Teodoro Obiang reelected with 94.9 percent of votes

Equatorial Guinea’s President Teodoro Obiang won the presidential election, with 405,910 of 411,081 votes, or 94.9 percent, the National Electoral Board announced last Saturday, so he advances to a sixth seven-year term.
Obiang is thus “solemnly elected president of the Republic of Equatorial Guinea for a new seven-year term,” said Interior Minister Faustino Ndong Esono Ayang, who is also president of the National Electoral Board.
“The definitive results of the ballot once again prove us right. Obiang Nguema Mbasogo is re-elected as president of Equatorial Guinea with 94.9% of the vote, which equals 405,910 votes of the population; we continue to demonstrate we are a Great Political Party,” wrote the vice president and his son, ‘Teodorin’ Obiang, on his Twitter account.
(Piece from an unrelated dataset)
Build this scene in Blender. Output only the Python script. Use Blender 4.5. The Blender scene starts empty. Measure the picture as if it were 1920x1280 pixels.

Second in the vote was the secretary-general of the Convergence for Social Democracy (CPDS), Andrés Esono, the only authorized opposition party, with 9,684 votes, and in third place was the leader of the Social Democratic Coalition Party (PCSD), also in opposition but close to the President’s party, Buenaventura Monsuy Asumu, with 2,855 votes.
In addition to the presidential vote, the Ecuatoguineana also choose their representatives in Parliament, with Obiang’s party taking all of the seats, in addition to the 55 in the Senate, as well as the 58 disputed seats in the municipalities, which all went to members of the Democratic Party of Equatorial Guinea (PDGE).
The final results must now be validated by the Constitutional Court, said the Interior Minister, who put the electoral turnout at 98%.